VLMV, pronounced “Alma”, is a decade-spanning project fronted by composer Pete Lambrou. It’s hard to nail down exactly what category or box their music falls into - even Lambrou himself defines it as “ambient-ish post-something”. Ambient is definitely the name of the game here, even the post-rock acts that you can hear some level of influence from, like Sigur Rós feels like a reach to compare them to the second you look past the string arrangements.

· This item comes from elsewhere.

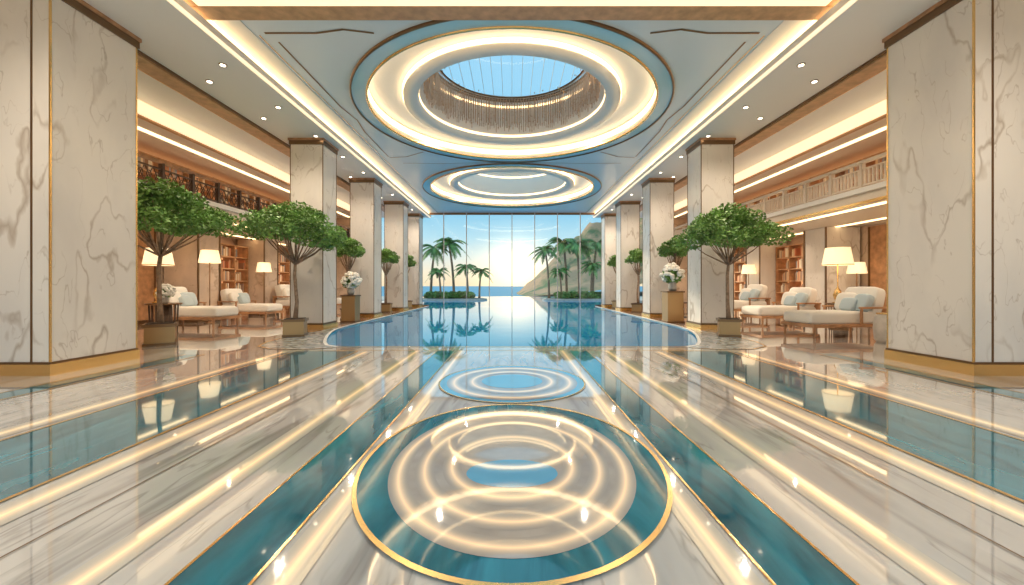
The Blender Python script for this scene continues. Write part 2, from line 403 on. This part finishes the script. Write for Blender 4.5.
# ------------------------------------------------------------------ columns
def column(x0, x1, y0, y1, s, near=False):
    c = MB(); a, b2 = s*x0, s*x1
    if a > b2: a, b2 = b2, a
    c.box(a, b2, y0, y1, .0, ZS, 'colmarble')
    e = .03
    bh = .15 if near else .12
    c.box(a-e, b2+e, y0-e, y1+e, 0, bh, 'gold'); c.box(a-e*.6, b2+e*.6, y0-e*.6, y1+e*.6, bh, bh+(.03 if near else .05), 'bronze')
    c.box(a-e, b2+e, y0-e, y1+e, ZS-.17, ZS-.001, 'bronze'); c.box(a-e*1.6, b2+e*1.6, y0-e*1.6, y1+e*1.6, ZS-.06, ZS-.001, 'wood')
    for x in (a, b2):
        for y in (y0, y1):
            c.box(x-.01, x+.01, y-.01, y+.01, bh+.03, ZS-.17, 'gold' if near else 'bronze')
    if near:
        for t in (.25,):
            xx = (b2-t) if s < 0 else (a+t)
            c.box(xx-.012, xx+.012, y0-.008, y0, bh+.03, ZS-.17, 'bronze')
    c.build('column')
for s in (-1, 1):
    column(6.2, 7.55, 5.37, 6.6, s, True)
    for y in (11.1, 15.2, 19.3, 22.6): column(5.25, 6.15, y, y+.85, s)

# ------------------------------------------------------------------ side walls, mezzanine
for s, nm in ((-1, 'left'), (1, 'right')):
    w = MB()
    w.box(s*11.5, s*11.7, -2, YW, 0, ZS, 'warmmarble')
    for i, y in enumerate([7.4+1.35*k for k in range(12)]):
        w.box(s*11.44, s*11.5, y, y+.06, 0, 3.1, 'bronze')
        if i % 2: w.box(s*11.46, s*11.5, y+.06, y+1.35, 0, 3.1, 'wood')
    w.box(s*11.42, s*11.5, -2, YW, 0, .14, 'bronze')
    w.build('wall_'+nm)
    for y in (13.1, 16.6, 20.6):
        p = MB(); p.box(s*10.3, s*11.4, y, y+1.0, 0, 3.14, 'colmarble' if s > 0 else 'warmmarble')
        p.box(s*10.27, s*11.4, y-.03, y+1.03, 0, .12, 'bronze'); p.box(s*10.28, s*10.3, y-.02, y+.05, .12, 3.14, 'bronze')
        p.box(s*10.28, s*10.3, y+.95, y+1.02, .12, 3.14, 'bronze')
        p.build('pilaster')
    mz = MB()
    mz.box(s*8.3, s*11.48, -2, YW-.1, 3.15, 3.5, 'rail_r'); mz.box(s*8.22, s*8.3, -2, YW-.1, 3.4, 3.52, 'soffit')
    mz.box(s*8.26, s*8.3, -2, YW-.1, 3.13, 3.2, 'gold')
    mz.build('mezzanine_balcony')
    ms = MB()
    ms.box(s*8.6, s*8.75, 4, YW-.2, 3.13, 3.149, 'cove'); ms.box(s*10.6, s*10.75, 4, YW-.2, 3.13, 3.149, 'cove')
    ms.box(s*8.15, s*8.2, 6, YW-.1, 4.98, ZS-.03, 'covesoft'); ms.box(s*8.2, s*8.3, 6, YW-.1, 4.94, ZS-.001, 'wood2')
    ms.box(s*9.6, s*9.75, 6, YW-.2, ZS-.02, ZS-.001, 'cove')
    ms.build('cove_light')
    r = MB(); mt = 'rail_l' if s < 0 else 'rail_r'
    r.box(s*8.27, s*8.37, 5, YW-.15, 4.1, 4.17, 'rail_r' if s > 0 else 'wood'); r.box(s*8.29, s*8.35, 5, YW-.15, 3.56, 3.6, mt)
    r.box(s*8.29, s*8.35, 5, YW-.15, 3.95, 3.98, mt)
    y = 5.0
    while y < YW-.6:
        r.box(s*8.27, s*8.37, y-.035, y+.035, 3.53, 4.12, mt)
        X = s*8.32
        for j in range(4):
            ya = y+.05+j*.21; yb = ya+.19
            if s < 0:
                r.tube([(X, ya, 3.6), (X, yb, 3.95)], .011, mt, 5); r.tube([(X, yb, 3.6), (X, ya, 3.95)], .011, mt, 5)
                r.tube([(X, (ya+yb)/2+.06*cos(t*pi/4), 3.775+.09*sin(t*pi/4)) for t in range(9)], .01, mt, 5)
            else:
                r.box(X-.02, X+.02, ya+.02, ya+.06, 3.6, 3.95, mt); r.box(X-.02, X+.02, ya+.12, ya+.16, 3.6, 3.95, mt)
        y += .9
    r.build('balcony_railing')

def books(mb, x0, x1, y0, y1, z, h, s):
    y = y0
    pal = [(.5, .25, .13), (.66, .42, .24), (.3, .16, .1), (.78, .64, .46), (.42, .3, .24), (.3, .3, .32), (.55, .2, .1), (.85, .76, .62)]
    while y < y1-.05:
        if random.random() < .12: y += random.uniform(.08, .3); continue
        t = random.uniform(.03, .08); hh = h*random.uniform(.6, .92)
        mb.box(x0, x1, y, min(y+t, y1), z, z+hh, 'books', random.choice(pal)); y += t+.003
def shelf(name, xf, xb, y0, y1, z0, z1, rows, bay):
    k = MB(); s = 1 if xf > 0 else -1
    k.box(s*(abs(xb)-.04), s*abs(xb), y0, y1, z0, z1, 'shelfback')
    dz = (z1-z0)/rows
    for i in range(rows+1):
        z = z0+i*dz; k.box(xf, xb, y0, y1, max(z0, z-.02), min(z1, z+.02), 'wood2')
    nb = max(1, round((y1-y0)/bay))
    for i in range(nb+1):
        y = y0+(y1-y0)*i/nb; k.box(s*(abs(xf)-.01), xb, y-.025, y+.025, z0, z1, 'wood')
    for i in range(rows):
        for j in range(nb):
            ya = y0+(y1-y0)*j/nb+.04; yb = y0+(y1-y0)*(j+1)/nb-.04
            books(k, s*(abs(xf)+.05), s*(abs(xb)-.06), ya, yb-random.random()*.3, z0+i*dz+.02, dz-.05, s)
    k.build(name)
for s in (-1, 1):
    shelf('bookcase', s*10.9, s*11.4, 14.2, 16.5, 0, 2.8, 6, .8)
    shelf('bookcase', s*10.9, s*11.4, 17.7, 20.5, 0, 2.8, 6, .9)
    shelf('bookcase', s*10.9, s*11.4, 21.7, 23.6, 0, 2.8, 6, .9)
    shelf('bookcase', s*10.4, s*10.9, 7.5, 23.6, 3.51, 4.98, 3, 1.1)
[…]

So naturally, new album There Will Come Soft Rains on the way once again evades comparison. There’s bits and pieces of gems from the 2000s wave of ambient in there but, still wholly feels like its own thing. This was immediately clear from the only single in the leadup to the album, Bodies Grown Pt. 1. Described as "...an analogue synth played into modular, which gave me something back in response I hadn't planned. Like we were having a conversation, or a duet” by Lambrou, the synth ebbs and flows over the course of nearly five minutes without vocals. It feels like some sort of call and response, with the soft sustain at the end of each phrase starkly contrasting the comparatively harsher tone of the first few moments of each note. The second half shifts into something more akin to post-minimalism. The synth plays over string arrangements now, the strings gradually becoming more present, and by the end of the song it feels like this sort of dance between the synthesised and the natural elements of the song, to ultimately manifest into something that feels wordlessly human.


It feels like a disservice to talk about Bodies Grown Pt. 1 without discussing Bodies Grown Pt. 2, as the penultimate song, later on the tracklist. Immediately setting itself up as taking a different approach to the first part, with Lambrou’s vocals over a grand piano, and that’s the form the majority of the song takes, outside of a string section with a similar ebb and flow to Pt. 1. It effectively serves as the closer to the album too, with final track Somnolence in Reverse feeling more like a post-credits scene. That’s not a bad thing, of course, it’s an absolutely gorgeous instrumental piece, with skittery synths that hop about until coalescing just before a crescendo towards the end with strings, percussion and a strummed guitar, before fadeout. It might be the single most evocative soundscape on the album.



Elsewhere, you get rhythm experiments over these ever-present, impenetrable synths constantly buzzing in the backgrounds of songs like on We Are All Explorers Now and In Absentia. Meditative and eerie exercises in atmosphere like The Pilot, a song that halfway into its nearly six minute runtime contains this section of chopped up and manipulated vocal samples that adds a completely new dimension to the atmosphere of the album. Or these almost-ballads like the aforementioned Bodies Grown Pt. 2 and I Am an Officer, another almost six minute track that almost feels like the emotional centrepiece of the album, letting you live with the track rather than trying to surprise you, in spite of the rhythmic switch-up and gorgeous string section during the outro.



There Will Come Soft Rains is an album that, as unassuming as it may be, is a surprisingly difficult first listen. It’s one you need to approach without prior expectations (unless you’re already a fan of the group) and sit with it for a while. The more you do, the more its inherent beauty reveals itself.


Score: 8/10


There Will Come Soft Rains will be released on 24th April 2026 via Pelagic Records.